Bill Anderson

Past Foundation Chair - Bill Anderson

Foundation Board Chair 1981-1990

In 1981, Wilson Sorensen, president of Utah Technical College at Provo, convened a group of prominent community members and proposed the idea of establishing a foundation to support the college. As Bill Anderson tells it, Sorensen met him in the hallway and said he’d like to introduce Bill to the group as president and chair. Bill told him he thought the board should elect its own president, but Sorensen insisted they could elect their own president the following year. And that’s exactly what they did—and they continued to elect Anderson for a decade. 

During that period of time the Foundation Board devoted most of its time to educating people in the valley about the college. “It took a long time to get people to understand what a jewel we had,” explains Anderson. In 1982 Sorensen retired after 37 years as president, and J. Marvin Higbee was inaugurated. During Higbee’s term the Foundation developed a mission statement for Utah Valley Community College: “It is the mission of UVCC to prepare people to go to work.” Higbee expanded the school’s educational offerings and saw it renamed Utah Valley Community College in 1987 before leaving. 

In 1988 Kerry Romesburg was inaugurated. “Kerry Romesburg has a magnificent magnetic personality. You’re drawn to him immediately. We became good friends, and when he left, it was a very emotional time for both of us,” said Anderson. The two became a formidable team. 

The Foundation began raising more significant amounts of money, but 80 percent went into endowment, and there wasn’t much available for scholarships. In 1990 Romesburg approached the board and asked if there was a way to come up with more money for the badly needed scholarships. Anderson tossed out the idea of a presidential scholarship ball. “I said why don’t we make a social event in the valley that would be better than anything else that’s being done. Make it a black tie event,” said Anderson. The event was a great success and continues to be the event of the valley today, funding the Presidential Scholarship, which now provides support for 50 undergraduate and three graduate students each year. 

Anderson and his wife, Norma, chaired the Presidential Scholarship Ball Committee for the first two years, before turning it over to Wilford and Natalie Clyde. “My wife and I made a firm commitment after the success of those first two balls that this would be something we’d be involved with so long as we lived and that we would try to impress upon our own children that it would be a way in which our family would continue to give forever,” said Anderson. “Our family has kind of fallen in love with the idea. It’s one event of three that we hold as a family every year.” Utah Valley University, he said, has become a very important part of the Anderson Family. Two of the Anderson’s grandchildren have studied at UVU, and a daughter-in-law, Julie Clark, is an adjunct professor of children’s literature here.

The Scholarship Ball created a bond between the people of Utah Valley and the University, said Anderson, and it has served as a way for the University to demonstrate its success to the community. 

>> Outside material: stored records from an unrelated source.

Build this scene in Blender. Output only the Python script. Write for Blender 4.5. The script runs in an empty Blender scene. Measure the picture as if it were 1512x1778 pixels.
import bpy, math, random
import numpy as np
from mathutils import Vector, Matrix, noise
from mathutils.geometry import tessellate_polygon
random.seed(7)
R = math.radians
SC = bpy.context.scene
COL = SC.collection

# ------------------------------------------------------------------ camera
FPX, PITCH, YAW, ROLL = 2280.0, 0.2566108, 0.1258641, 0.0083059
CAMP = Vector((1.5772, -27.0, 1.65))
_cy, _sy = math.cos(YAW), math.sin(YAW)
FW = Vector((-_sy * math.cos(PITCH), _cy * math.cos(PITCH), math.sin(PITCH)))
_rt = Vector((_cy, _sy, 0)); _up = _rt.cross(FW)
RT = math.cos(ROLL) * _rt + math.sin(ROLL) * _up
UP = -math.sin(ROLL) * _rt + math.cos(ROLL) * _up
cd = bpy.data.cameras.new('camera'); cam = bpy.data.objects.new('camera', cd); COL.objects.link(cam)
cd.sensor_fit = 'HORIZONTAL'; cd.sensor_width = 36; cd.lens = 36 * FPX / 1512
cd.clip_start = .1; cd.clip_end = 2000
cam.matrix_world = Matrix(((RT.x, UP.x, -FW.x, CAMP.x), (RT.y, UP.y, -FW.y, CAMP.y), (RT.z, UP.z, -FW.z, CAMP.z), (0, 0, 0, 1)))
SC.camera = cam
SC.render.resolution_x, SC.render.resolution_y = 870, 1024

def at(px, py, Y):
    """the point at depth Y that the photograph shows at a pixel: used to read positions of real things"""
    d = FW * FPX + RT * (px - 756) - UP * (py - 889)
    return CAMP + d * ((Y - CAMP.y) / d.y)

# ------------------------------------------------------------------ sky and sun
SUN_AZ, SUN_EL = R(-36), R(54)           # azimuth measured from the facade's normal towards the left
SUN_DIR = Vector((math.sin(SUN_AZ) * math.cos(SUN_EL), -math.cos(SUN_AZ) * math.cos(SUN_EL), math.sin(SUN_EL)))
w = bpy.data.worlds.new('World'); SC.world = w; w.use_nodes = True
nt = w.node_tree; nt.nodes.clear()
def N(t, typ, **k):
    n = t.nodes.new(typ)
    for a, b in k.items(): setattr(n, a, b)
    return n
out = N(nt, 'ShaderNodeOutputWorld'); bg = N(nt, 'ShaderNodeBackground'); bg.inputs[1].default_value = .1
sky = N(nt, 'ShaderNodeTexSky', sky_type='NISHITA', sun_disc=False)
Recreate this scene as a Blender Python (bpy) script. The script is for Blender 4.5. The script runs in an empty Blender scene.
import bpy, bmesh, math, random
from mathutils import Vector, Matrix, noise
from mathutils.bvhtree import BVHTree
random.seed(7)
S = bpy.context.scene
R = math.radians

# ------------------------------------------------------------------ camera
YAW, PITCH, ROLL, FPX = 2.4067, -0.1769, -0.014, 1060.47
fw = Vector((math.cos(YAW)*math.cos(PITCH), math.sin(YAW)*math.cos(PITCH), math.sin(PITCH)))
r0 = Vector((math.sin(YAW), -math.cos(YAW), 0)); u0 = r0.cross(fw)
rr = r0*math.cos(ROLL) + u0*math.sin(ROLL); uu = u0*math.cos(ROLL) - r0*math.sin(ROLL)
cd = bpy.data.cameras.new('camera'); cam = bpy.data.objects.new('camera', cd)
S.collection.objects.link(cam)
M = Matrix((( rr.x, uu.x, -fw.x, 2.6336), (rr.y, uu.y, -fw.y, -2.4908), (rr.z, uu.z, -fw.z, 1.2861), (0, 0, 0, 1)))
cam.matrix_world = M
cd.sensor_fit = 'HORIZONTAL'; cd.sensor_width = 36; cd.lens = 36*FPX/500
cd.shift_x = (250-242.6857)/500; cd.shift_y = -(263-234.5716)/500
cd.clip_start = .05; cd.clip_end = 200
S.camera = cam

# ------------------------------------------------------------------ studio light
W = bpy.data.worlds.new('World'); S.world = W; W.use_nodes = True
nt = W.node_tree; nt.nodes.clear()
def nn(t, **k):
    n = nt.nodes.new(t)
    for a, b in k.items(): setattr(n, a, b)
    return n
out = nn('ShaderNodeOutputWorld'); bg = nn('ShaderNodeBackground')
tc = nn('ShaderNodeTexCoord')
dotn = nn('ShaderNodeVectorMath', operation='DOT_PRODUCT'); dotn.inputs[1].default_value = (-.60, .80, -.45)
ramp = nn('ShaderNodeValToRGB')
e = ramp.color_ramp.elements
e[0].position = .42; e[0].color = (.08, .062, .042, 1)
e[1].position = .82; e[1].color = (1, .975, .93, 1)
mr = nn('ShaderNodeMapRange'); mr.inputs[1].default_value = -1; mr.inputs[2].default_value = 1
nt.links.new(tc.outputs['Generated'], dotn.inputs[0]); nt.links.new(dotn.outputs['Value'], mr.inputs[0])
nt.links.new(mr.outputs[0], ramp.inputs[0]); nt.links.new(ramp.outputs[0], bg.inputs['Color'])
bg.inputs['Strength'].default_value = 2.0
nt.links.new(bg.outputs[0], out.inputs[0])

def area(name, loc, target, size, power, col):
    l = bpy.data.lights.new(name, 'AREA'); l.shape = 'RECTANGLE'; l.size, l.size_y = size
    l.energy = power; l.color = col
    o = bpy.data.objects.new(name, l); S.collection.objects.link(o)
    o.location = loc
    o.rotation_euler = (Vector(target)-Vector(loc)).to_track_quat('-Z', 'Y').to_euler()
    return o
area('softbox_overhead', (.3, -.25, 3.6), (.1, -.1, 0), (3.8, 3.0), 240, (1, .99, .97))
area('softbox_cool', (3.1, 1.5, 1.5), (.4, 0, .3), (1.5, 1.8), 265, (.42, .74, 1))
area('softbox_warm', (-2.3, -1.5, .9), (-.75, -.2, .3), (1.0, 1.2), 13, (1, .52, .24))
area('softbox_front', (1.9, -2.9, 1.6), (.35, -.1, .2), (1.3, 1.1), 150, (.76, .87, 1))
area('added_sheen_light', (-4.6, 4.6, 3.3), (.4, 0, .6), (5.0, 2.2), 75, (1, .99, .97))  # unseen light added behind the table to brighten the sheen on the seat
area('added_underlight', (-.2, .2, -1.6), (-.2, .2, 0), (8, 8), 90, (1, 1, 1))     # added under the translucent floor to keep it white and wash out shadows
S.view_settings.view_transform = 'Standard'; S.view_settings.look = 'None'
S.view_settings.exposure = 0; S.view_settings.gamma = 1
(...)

“The Scholarship Ball became a kind of embryo for all fundraising, because things just opened up after that,” said Anderson. People who wouldn’t have become involved with the school if not for the ball have turned into donors. As an example Anderson mentions Bill and Margaret Pope. Bill was a professor of chemical engineering at Brigham Young University, but after becoming involved with UVU via the ball, he and his wife gave a $1 million gift to UVU. During the same time period, the Gunther family donated $1 million, and Gunther Technology Building was named for them. 

During Anderson’s years, the Foundation Board also established the Wolverine Club, and it attempted to start a football team, but that idea was rejected by the Board of Regents. Under Anderson’s leadership, the board pulled together demographic data and foresaw the need for the school to expand. “I said to the board members, this institution will one day have a 40,000 student body, and they thought I was crazy,” said Anderson. No one questions that figure today. 

Anderson has high praise for the Foundation Ambassador program, which grants a scholarship in the name of a past Foundation chair to each student ambassador. He has enjoyed meeting the student ambassadors at events. “The young man who was the recipient of my scholarship last year, Cameron Ketch, spent the summer working in a dental office in Alaska and plans to go to dental school. He’s just an outstanding man,” said Anderson. 

UVU has become a school of choice, rather than an alternative, said Anderson. “Our graduates are proving to be excellent employees. We hear nothing but raves about the quality of our students,” he said.